Launceston: self-guided architectural walk

Launceston is Tasmania’s second largest city with a population of close to 90,000 people. It’s the third oldest city in Australia after the Europeans set up camp around 1804. Wikipedia tells me it was the first place in the Southern Hemisphere to use anaesthetic and the first Australian city to have underground sewers. Impressive!  It also has a large collection of historical buildings and the lack of skyscrapers makes the streetscape very aesthetically pleasing. The absence of man-made canyons and being able to see the sky makes a real difference to the ambiance. There are no windy tunnels with overpowering towering concrete monsters blocking out the sun. Launceston has managed to keep its city relatively free from development and it celebrates its architectural integrity.

Near Brisbane Street mall

I enjoy self-guided architecture walks around cities and I thought that with all the significant buildings, there would be an app or website to do such a thing in Launceston.
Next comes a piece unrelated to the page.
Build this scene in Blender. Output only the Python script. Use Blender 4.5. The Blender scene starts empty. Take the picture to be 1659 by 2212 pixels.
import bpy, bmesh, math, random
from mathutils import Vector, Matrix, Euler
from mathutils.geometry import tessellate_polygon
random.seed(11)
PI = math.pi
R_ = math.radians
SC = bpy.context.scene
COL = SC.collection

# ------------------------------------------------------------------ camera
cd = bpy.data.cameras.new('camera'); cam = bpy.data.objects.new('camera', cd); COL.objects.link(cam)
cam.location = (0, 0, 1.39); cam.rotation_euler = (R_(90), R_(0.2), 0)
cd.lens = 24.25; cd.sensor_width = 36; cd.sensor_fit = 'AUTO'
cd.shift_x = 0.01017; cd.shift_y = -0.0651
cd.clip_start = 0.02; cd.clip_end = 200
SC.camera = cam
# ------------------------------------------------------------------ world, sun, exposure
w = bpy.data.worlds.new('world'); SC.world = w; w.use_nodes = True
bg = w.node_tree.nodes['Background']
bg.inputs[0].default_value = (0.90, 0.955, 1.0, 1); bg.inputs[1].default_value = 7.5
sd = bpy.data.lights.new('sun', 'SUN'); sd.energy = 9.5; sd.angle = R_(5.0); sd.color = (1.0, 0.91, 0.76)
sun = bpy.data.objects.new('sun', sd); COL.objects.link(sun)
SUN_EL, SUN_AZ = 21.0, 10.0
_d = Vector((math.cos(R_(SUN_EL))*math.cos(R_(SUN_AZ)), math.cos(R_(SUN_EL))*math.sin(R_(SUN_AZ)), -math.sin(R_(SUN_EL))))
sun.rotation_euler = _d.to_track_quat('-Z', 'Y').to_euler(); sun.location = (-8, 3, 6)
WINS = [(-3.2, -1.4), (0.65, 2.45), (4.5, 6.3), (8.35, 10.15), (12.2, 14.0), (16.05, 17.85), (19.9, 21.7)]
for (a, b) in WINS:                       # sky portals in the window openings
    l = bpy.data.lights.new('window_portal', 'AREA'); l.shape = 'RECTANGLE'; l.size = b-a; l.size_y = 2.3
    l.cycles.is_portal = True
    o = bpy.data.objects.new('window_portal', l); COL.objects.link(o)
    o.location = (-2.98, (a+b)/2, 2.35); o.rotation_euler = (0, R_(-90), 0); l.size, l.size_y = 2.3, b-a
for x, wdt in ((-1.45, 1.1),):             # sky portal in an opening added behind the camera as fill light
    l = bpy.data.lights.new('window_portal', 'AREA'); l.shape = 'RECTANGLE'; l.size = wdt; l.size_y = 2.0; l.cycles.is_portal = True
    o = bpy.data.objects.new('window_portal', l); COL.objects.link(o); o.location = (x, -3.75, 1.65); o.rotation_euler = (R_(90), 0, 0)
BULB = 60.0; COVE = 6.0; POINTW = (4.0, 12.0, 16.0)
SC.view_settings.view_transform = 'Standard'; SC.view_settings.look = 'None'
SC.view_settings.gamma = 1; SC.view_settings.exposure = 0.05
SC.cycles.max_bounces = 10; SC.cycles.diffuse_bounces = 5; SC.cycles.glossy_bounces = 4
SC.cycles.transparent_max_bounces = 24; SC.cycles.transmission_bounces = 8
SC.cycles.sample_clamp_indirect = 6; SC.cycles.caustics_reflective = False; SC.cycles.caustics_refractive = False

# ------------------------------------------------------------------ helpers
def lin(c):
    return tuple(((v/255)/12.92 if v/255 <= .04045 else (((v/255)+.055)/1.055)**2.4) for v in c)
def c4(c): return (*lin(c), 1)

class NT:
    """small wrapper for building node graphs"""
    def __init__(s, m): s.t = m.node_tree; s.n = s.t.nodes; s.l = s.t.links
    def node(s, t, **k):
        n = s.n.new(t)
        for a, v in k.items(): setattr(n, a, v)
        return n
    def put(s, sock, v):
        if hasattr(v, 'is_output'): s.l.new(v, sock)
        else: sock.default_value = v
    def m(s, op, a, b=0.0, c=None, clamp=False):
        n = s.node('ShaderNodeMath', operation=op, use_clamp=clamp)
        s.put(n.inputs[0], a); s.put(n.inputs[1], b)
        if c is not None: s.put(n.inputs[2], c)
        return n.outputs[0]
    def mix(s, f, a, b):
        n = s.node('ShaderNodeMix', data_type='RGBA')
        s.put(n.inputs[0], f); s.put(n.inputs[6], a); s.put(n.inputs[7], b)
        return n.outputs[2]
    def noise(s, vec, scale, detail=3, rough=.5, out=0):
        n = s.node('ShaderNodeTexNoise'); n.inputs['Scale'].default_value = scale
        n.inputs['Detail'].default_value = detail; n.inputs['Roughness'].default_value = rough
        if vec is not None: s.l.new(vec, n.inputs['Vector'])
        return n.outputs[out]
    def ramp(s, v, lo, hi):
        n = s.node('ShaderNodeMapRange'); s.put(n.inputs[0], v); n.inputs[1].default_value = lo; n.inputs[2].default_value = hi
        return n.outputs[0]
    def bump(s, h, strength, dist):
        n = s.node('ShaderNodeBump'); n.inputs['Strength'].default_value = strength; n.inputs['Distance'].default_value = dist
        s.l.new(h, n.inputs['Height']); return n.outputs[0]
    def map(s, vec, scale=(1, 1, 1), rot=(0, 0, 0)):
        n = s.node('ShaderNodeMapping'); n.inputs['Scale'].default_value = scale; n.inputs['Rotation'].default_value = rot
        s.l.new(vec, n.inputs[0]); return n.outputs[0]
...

I could not find an “official” one but did find maps and descriptions put together for architecture students on Pocket Sites. It included both historic and modern buildings of architectural significance. There is a Part A and Part B which covers more than 50 sites. It includes buildings in the CBD with a short detour into a residential street. It took me about three hours to complete and I covered a bit more than 7 km. It was a very pleasant way of getting my 10,000 steps up!

Duncan House – Art Deco – 45 Brisbane Street

Be prepared for some interesting buildings. Not all of them would fit my description of being “significant”. I discovered that there is a style of building, common in the 1980s, called “brutalist”. In my opinion, these buildings are ugly monstrosities! They look cheap and nasty and brutal is an excellent description. 

Henry House 1983. Brutalist Style. Civic Square

ANZ Building: Brutalist style c1980. Cnr Brisbane and George Street

On the other hand, the Regency, Queen Anne(revival), Georgian and Colonial era buildings reflect a time of softer and more delicate facades. No doubt these were made possible due to the presence of cheaper labour, (convicts perhaps?) and materials. 

Terrace Houses in St John Street.

If you’re the type who likes this sort of urban adventure, get out early before all the city workers park their cars and spoil your photos! It’s free and you’ll also go past some nice cafes if you decide to take a break. There are easily accessible public toilets along the way. It’s my kind of touristing!